OTG empire crumbles

Stuart Turk’s, former CEO of On The Go Technologies (OTG), dream of creating what he called an “empire strictly in IT” sadly came to an end after his company was acquired by FTS Group after having, what one outside source said, almost faced near bankruptcy.

Before its acquisition, Concord, Ont.-based OTG was a VAR and systems integrator that specialized in the hardware and solutions space in Canada and the U.S. Under its initial ownership and leadership with Turk, the publicly-traded company’s growth strategies included acquiring other resellers such as Infinity Technologies, CompuQuest and Helios/Oceana and targeting niche and vertical sectors that weren’t considered to be in the mainstream market place.

The company, which Turk said was once valued between $32 and $35 million as a result of the acquisitions, was purchased for $4 million by FTS Group, a Tampa, Fla.-based acquisition and development business that focuses on the IT industry. David Rasmussen, chief operating officer of FTS Group, said with the acquisition FTS Group is assuming OTG’s employees as well as all of its debts, which he said, are in the millions of dollars-range. Rasmussen was also named the new CEO of OTG.

“(OTG) was on the brink of bankruptcy,” Rasmussen said. “There was a lot of pressure put on (Turk) and (the situation) had to do with a funding issue. We’re now assuming all of their debt.

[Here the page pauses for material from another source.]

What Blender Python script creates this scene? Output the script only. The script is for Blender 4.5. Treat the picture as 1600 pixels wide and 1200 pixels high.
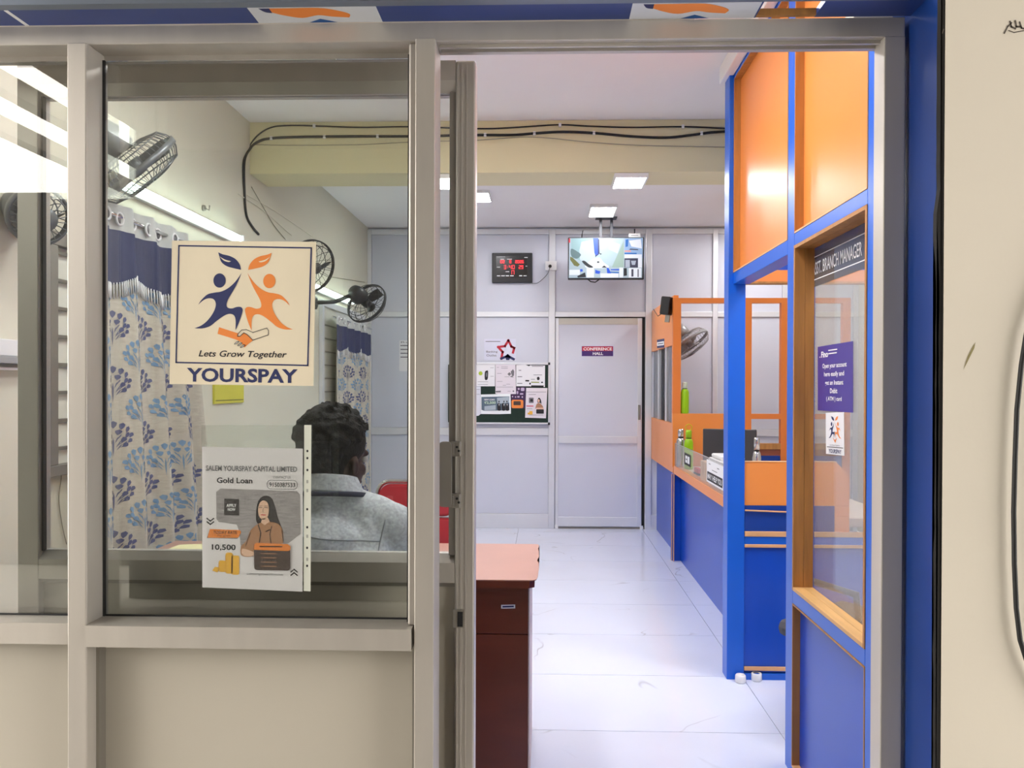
import bpy, bmesh, math, random
from mathutils import Vector, Matrix, Euler
from mathutils.geometry import tessellate_polygon

for o in list(bpy.data.objects):
    bpy.data.objects.remove(o)
SC = bpy.context.scene
COL = SC.collection
random.seed(7)
PI = math.pi

# ------------------------------------------------------------------ camera
CAM_LOC = Vector((0.0, 0.0, 1.38))
FPX = 1200.0                       # focal length in pixels of the 1600 x 1200 frame
cam_data = bpy.data.cameras.new('camera')
cam_data.sensor_width = 36.0
cam_data.lens = FPX / 1600.0 * 36.0
cam_data.shift_x = -0.0115
cam_data.shift_y = 0.0075
cam_data.clip_start = 0.02
CAM_ROT = (Matrix.Rotation(0.0287, 4, 'Z') @ Matrix.Rotation(PI / 2 - 0.0066, 4, 'X') @ Matrix.Rotation(0.003, 4, 'Z'))
cam = bpy.data.objects.new('camera', cam_data)
cam.matrix_world = Matrix.Translation(CAM_LOC) @ CAM_ROT
COL.objects.link(cam)
SC.camera = cam

# ------------------------------------------------------------------ world, light, exposure
SC.view_settings.view_transform = 'Standard'
SC.view_settings.look = 'None'
SC.view_settings.gamma = 1.0
SC.view_settings.use_curve_mapping = False
SC.view_settings.exposure = 0.0
SC.cycles.max_bounces = 10
SC.cycles.transparent_max_bounces = 16
SC.cycles.glossy_bounces = 5
SC.cycles.diffuse_bounces = 5
SC.cycles.sample_clamp_indirect = 6.0
SC.cycles.caustics_reflective = False
SC.cycles.caustics_refractive = False
SKY_STRENGTH = 7.6
PANEL_STRENGTH = 54.0
TUBE_STRENGTH = 11.0
world = bpy.data.worlds.new('overcast_sky')
SC.world = world
world.use_nodes = True
bg = world.node_tree.nodes['Background']
bg.inputs['Color'].default_value = (1.0, 0.955, 0.89, 1)
bg.inputs['Strength'].default_value = SKY_STRENGTH

# ------------------------------------------------------------------ pixel <-> place helpers (on planes at their real depth)
_PX0 = 800.0 - cam_data.shift_x * 1600.0
_PY0 = 600.0 + cam_data.shift_y * 1600.0
_R3 = CAM_ROT.to_3x3()

def ray(px, py):
    return _R3 @ Vector(((px - _PX0) / FPX, -(py - _PY0) / FPX, -1.0))

def at_y(px, py, Y):
    d = ray(px, py); return CAM_LOC + d * (Y / d.y)

def at_x(px, py, X):
    d = ray(px, py); return CAM_LOC + d * (X / d.x)

def at_z(px, py, Z):
    d = ray(px, py); return CAM_LOC + d * ((Z - CAM_LOC.z) / d.z)

def px_x(px, Y, py=604):
    return at_y(px, py, Y).x

def px_z(py, Y, px=853):
    return at_y(px, py, Y).z

# ------------------------------------------------------------------ materials
def lin(c):
    return tuple((v / 255.0 / 12.92) if v / 255.0 <= 0.04045 else ((v / 255.0 + 0.055) / 1.055) ** 2.4 for v in c)

_M = {}

def mat(name, rgb=(200, 200, 200), rough=0.5, metal=0.0, spec=0.5, var=0.04, scale=6.0, bump=0.0, bscale=60.0, stretch=(1, 1, 1), coat=0.0):
    """procedural principled material; var = noise variation of the colour"""
    if name in _M:
        return _M[name]
    m = bpy.data.materials.new(name); m.use_nodes = True
    nt = m.node_tree; b = nt.nodes['Principled BSDF']
    b.inputs['Roughness'].default_value = rough
    b.inputs['Metallic'].default_value = metal
    b.inputs['Specular IOR Level'].default_value = spec
    b.inputs['Coat Weight'].default_value = coat
    c = lin(rgb)
    tc = nt.nodes.new('ShaderNodeTexCoord')
    mp = nt.nodes.new('ShaderNodeMapping'); mp.inputs['Scale'].default_value = stretch
    nt.links.new(tc.outputs['Object'], mp.inputs['Vector'])
    n = nt.nodes.new('ShaderNodeTexNoise'); n.inputs['Scale'].default_value = scale; n.inputs['Detail'].default_value = 4
    nt.links.new(mp.outputs['Vector'], n.inputs['Vector'])
    r = nt.nodes.new('ShaderNodeValToRGB')
    r.color_ramp.elements[0].position = 0.3; r.color_ramp.elements[1].position = 0.7
    r.color_ramp.elements[0].color = (*[max(0, v * (1 - var)) for v in c], 1)
    r.color_ramp.elements[1].color = (*[min(1, v * (1 + var)) for v in c], 1)
    nt.links.new(n.outputs['Fac'], r.inputs['Fac'])
    nt.links.new(r.outputs['Color'], b.inputs['Base Color'])
    if bump:
        n2 = nt.nodes.new('ShaderNodeTexNoise'); n2.inputs['Scale'].default_value = bscale
        nt.links.new(mp.outputs['Vector'], n2.inputs['Vector'])
        bp = nt.nodes.new('ShaderNodeBump'); bp.inputs['Strength'].default_value = bump; bp.inputs['Distance'].default_value = 0.01
        nt.links.new(n2.outputs['Fac'], bp.inputs['Height']); nt.links.new(bp.outputs['Normal'], b.inputs['Normal'])
    _M[name] = m
    return m

def emit(name, rgb, strength):
    if name in _M:
        return _M[name]
    m = bpy.data.materials.new(name); m.use_nodes = True
    nt = m.node_tree; b = nt.nodes['Principled BSDF']
    c = lin(rgb)
    b.inputs['Base Color'].default_value = (*[v * 0.3 for v in c], 1)
    b.inputs['Emission Color'].default_value = (*c, 1)
    b.inputs['Emission Strength'].default_value = strength
    _M[name] = m
    return m

def glass(name, fac=0.1, tint=(250, 252, 250), rough=0.0, haze=0.0, graze=0.7):
    if name in _M:
        return _M[name]
    m = bpy.data.materials.new(name); m.use_nodes = True
    nt = m.node_tree; nt.nodes.remove(nt.nodes['Principled BSDF'])
    out = nt.nodes['Material Output']
    t = nt.nodes.new('ShaderNodeBsdfTransparent'); t.inputs['Color'].default_value = (*lin(tint), 1)
    g = nt.nodes.new('ShaderNodeBsdfGlossy'); g.inputs['Roughness'].default_value = rough
    mx = nt.nodes.new('ShaderNodeMixShader')
    lw = nt.nodes.new('ShaderNodeLayerWeight'); lw.inputs['Blend'].default_value = 0.25
    mr = nt.nodes.new('ShaderNodeMapRange'); mr.inputs['To Min'].default_value = fac; mr.inputs['To Max'].default_value = min(1.0, fac + graze)
    nt.links.new(lw.outputs['Fresnel'], mr.inputs['Value'])
    nt.links.new(mr.outputs['Result'], mx.inputs['Fac'])
    nt.links.new(t.outputs[0], mx.inputs[1]); nt.links.new(g.outputs[0], mx.inputs[2])
    last = mx
    if haze:
        d = nt.nodes.new('ShaderNodeBsdfDiffuse'); d.inputs['Color'].default_value = (0.8, 0.8, 0.8, 1)
        m2 = nt.nodes.new('ShaderNodeMixShader'); m2.inputs['Fac'].default_value = haze
        nt.links.new(mx.outputs[0], m2.inputs[1]); nt.links.new(d.outputs[0], m2.inputs[2]); last = m2
    nt.links.new(last.outputs[0], out.inputs['Surface'])
    _M[name] = m
    return m

# ------------------------------------------------------------------ objects
def origin(o):
    v = Vector((0, 0, 0))
    while o is not None:
        v = v + o.location; o = o.parent
    return v

def tag(o, label=None, cat=None, group=None, kind=None):
    if label: o['label'] = label
    if cat: o['category'] = cat
    if group: o['group'] = group
    if kind: o['kind'] = kind
    return o

def thing(name, label, cat, loc, group=None, kind=None):
    o = bpy.data.objects.new(name, None)
    o.empty_display_size = 0.05
    o.location = loc
    COL.objects.link(o)
    return tag(o, label, cat, group, kind)

class B:
    """collects shapes in world coordinates and links them as ONE mesh object"""
    def __init__(self):
        self.bm = bmesh.new()

    def box(self, x0, x1, y0, y1, z0, z1, bev=0.0, M=None):
        x0, x1 = min(x0, x1), max(x0, x1); y0, y1 = min(y0, y1), max(y0, y1); z0, z1 = min(z0, z1), max(z0, z1)
        r = bmesh.ops.create_cube(self.bm, size=1.0)
        vs = r['verts']
        for v in vs:
            v.co = Vector(((x0 + x1) / 2 + v.co.x * (x1 - x0), (y0 + y1) / 2 + v.co.y * (y1 - y0), (z0 + z1) / 2 + v.co.z * (z1 - z0)))
        if bev:
            es = list({e for v in vs for e in v.link_edges})
            rb = bmesh.ops.bevel(self.bm, geom=es, offset=min(bev, 0.45 * min(x1 - x0, y1 - y0, z1 - z0)), segments=2, affect='EDGES', profile=0.5)
            vs = list({v for f in rb['faces'] for v in f.verts})
        if M is not None:
            bmesh.ops.transform(self.bm, matrix=M, verts=vs)
        return self

    def tube(self, pts, r, seg=8, closed=False, caps=True):
        pts = [Vector(p) for p in pts]
        n = len(pts)
        rad = r if isinstance(r, (list, tuple)) else [r] * n
        rings = []
        prev = None
        for i, p in enumerate(pts):
            if closed:
                t = (pts[(i + 1) % n] - pts[i - 1]).normalized()
            else:
                t = (pts[min(i + 1, n - 1)] - pts[max(i - 1, 0)]).normalized()
            if prev is None:
                a = Vector((0, 0, 1)) if abs(t.z) < 0.9 else Vector((1, 0, 0))
                u = t.cross(a).normalized()
            else:
                u = (prev - t * prev.dot(t)).normalized()
            prev = u
            w = t.cross(u)
            rings.append([self.bm.verts.new(p + (u * math.cos(2 * PI * k / seg) + w * math.sin(2 * PI * k / seg)) * rad[i]) for k in range(seg)])
        m = n if closed else n - 1
        for i in range(m):
            a, b = rings[i], rings[(i + 1) % n]
            for k in range(seg):
                f = self.bm.faces.new((a[k], a[(k + 1) % seg], b[(k + 1) % seg], b[k])); f.smooth = True
        if caps and not closed:
            self.bm.faces.new(list(reversed(rings[0]))); self.bm.faces.new(rings[-1])
        return self

    def lathe(self, prof, M, seg=24, smooth=True, caps=True):
        """prof: (radius, height) pairs, spun round local Z of M"""
        rings = []
        for r, h in prof:
            if r < 1e-6:
                rings.append([self.bm.verts.new(M @ Vector((0, 0, h)))])
            else:
                rings.append([self.bm.verts.new(M @ Vector((r * math.cos(2 * PI * k / seg), r * math.sin(2 * PI * k / seg), h))) for k in range(seg)])
        for a, b in zip(rings, rings[1:]):
            if len(a) == 1 and len(b) == 1:
                continue
            for k in range(seg):
                k2 = (k + 1) % seg
                if len(a) == 1:
                    vs = (a[0], b[k2], b[k])
                elif len(b) == 1:
                    vs = (a[k], a[k2], b[0])
                else:
                    vs = (a[k], a[k2], b[k2], b[k])
                f = self.bm.faces.new(vs); f.smooth = smooth
        if caps and len(rings[0]) > 1: self.bm.faces.new(list(reversed(rings[0])))
        if caps and len(rings[-1]) > 1: self.bm.faces.new(rings[-1])
        return self

    def prism(self, poly, F, t0, t1):
        """poly: (u, v) list, F(u, v, w) -> world; extruded from w = t0 to t1"""
        a = [self.bm.verts.new(F(u, v, t0)) for u, v in poly]
        b = [self.bm.verts.new(F(u, v, t1)) for u, v in poly]
        n = len(poly)
        f1 = self.bm.faces.new(list(reversed(a))); f2 = self.bm.faces.new(b)
        for i in range(n):
            self.bm.faces.new((a[i], a[(i + 1) % n], b[(i + 1) % n], b[i]))
        bmesh.ops.triangulate(self.bm, faces=[f1, f2], ngon_method='EAR_CLIP')
        return self

    def flat(self, pts):
        vs = [self.bm.verts.new(p) for p in pts]
        f = self.bm.faces.new(vs)
        if len(vs) > 4:
            bmesh.ops.triangulate(self.bm, faces=[f], ngon_method='EAR_CLIP')
        return self

    def ball(self, c, r, sub=2):
        rr = bmesh.ops.create_icosphere(self.bm, subdivisions=sub, radius=1.0)
        r = r if hasattr(r, '__len__') else (r, r, r)
        for v in rr['verts']:
            v.co = Vector((c[0] + v.co.x * r[0], c[1] + v.co.y * r[1], c[2] + v.co.z * r[2]))
            for f in v.link_faces: f.smooth = True
        return self

    def grid(self, fn, nu, nv, smooth=True):
        vs = [[self.bm.verts.new(fn(i / nu, j / nv)) for j in range(nv + 1)] for i in range(nu + 1)]
        for i in range(nu):
            for j in range(nv):
                f = self.bm.faces.new((vs[i][j], vs[i + 1][j], vs[i + 1][j + 1], vs[i][j + 1])); f.smooth = smooth
        return self

    def obj(self, name, m, parent=None, recalc=True):
        if recalc:
            bmesh.ops.recalc_face_normals(self.bm, faces=self.bm.faces)
        me = bpy.data.meshes.new(name)
        off = origin(parent) if parent is not None else None
        if off is None:
            # a top-level mesh gets its origin at its base centre
            xs = [v.co for v in self.bm.verts]
            off = Vector((sum((min(c[i] for c in xs), max(c[i] for c in xs))) / 2 for i in range(2))) if False else Vector((
                (min(c.x for c in xs) + max(c.x for c in xs)) / 2, (min(c.y for c in xs) + max(c.y for c in xs)) / 2, min(c.z for c in xs)))
        bmesh.ops.translate(self.bm, verts=self.bm.verts, vec=-off)
        self.bm.to_mesh(me); self.bm.free()
        me.materials.append(m)
        o = bpy.data.objects.new(name, me)
        COL.objects.link(o)
        if parent is not None:
            o.parent = parent
        else:
            o.location = off
        return o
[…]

“When we looked at the balance sheets and we broke down all of the expenses, we felt the deal was an attractive one financially speaking because of the money we’ll be bringing in to turn this into a net income situation,” he added.

Turk said he sold his business to FTS Group in order to get himself out of the ­technology sector in order to embark on other industry verticals.

“I still own the majority of the shares of the publicly traded company, which is OTG Healthcare,” Turk said. “This will be under a new name in the next few weeks and I’ll be going into a different business altogether.”

Turk said the reason for this industry work change was due in large part to the lack of support both he and OTG received from the top distribution players in Canada.

“Distribution and the channel haven’t been too kind to (OTG). The sales were there, it’s just that Ingram Micro, Tech Data and Synnex haven’t cooperated with us. They didn’t like our business model and they didn’t understand our strategy for growth.”

Jim Estill, CEO of Synnex Canada, one of OTG’s long-time distributors, said he had been aware that the company had been going through some financially challenging times for a while and said that sometimes its tough times would show during their partnership.

“We extend millions of dollars of credit to thousands of resellers in the channel and we need to calculate the risks we can and can’t afford to take,” Estill said. “We would supply (OTG) with what they could afford to buy and pay for but in some cases, they couldn’t afford to buy the product. You have to be able to pay for what you can afford,” he added.

In this industry, if a company is not being well-funded or profitable, it never hurts to seek out the help of an organization that will act like its big brother, Estill said about FTS Group acquiring OTG.

“I suspect our relationship with OTG will strengthen if the acquirer is solvent and can run the business profitably,” Estill said. “I hope the business is able to become more substantial and viable to help it survive and thrive.”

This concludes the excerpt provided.